Começo pelas conclusões. Primeiro, a redação acrescenta pouquíssima informação além do que dizem as outras notas – sabemos disso pelo elevado nível de correlação entre a nota de redação e a das demais provas. Para quem não domina estatística: isso significa que as notas de redação variam de forma muito semelhante às notas das demais provas. Portanto, não acrescenta nenhuma informação.

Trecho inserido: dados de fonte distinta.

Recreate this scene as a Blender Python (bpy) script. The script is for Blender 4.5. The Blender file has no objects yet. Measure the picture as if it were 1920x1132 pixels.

Segundo, no mundo real, a nota do ENEM só faz diferença para quem disputa uma vaga nas universidades competitivas. Isso representa uma pequena fração dos 6 milhões de concorrentes do exame, e uma fração ainda menor dos que são efetivamente selecionados. No caso desses candidatos, a nota da redação do ENEM não acrescenta praticamente nenhuma informação nova. Podemos prever essa nota com alto índice de probabilidade de acerto com base nas outras provas “objetivas”.
Uma forte razão para a prova de redação seria a de melhorar o ensino de redação e a capacidade de escrita dos alunos. Também seria de se esperar que, escrevendo melhor, os alunos teriam melhor desempenho na compreensão de texto, e, portanto, se sairiam melhor na prova de Linguagens (para usar o esdrúxulo termo adotado pelo INEP).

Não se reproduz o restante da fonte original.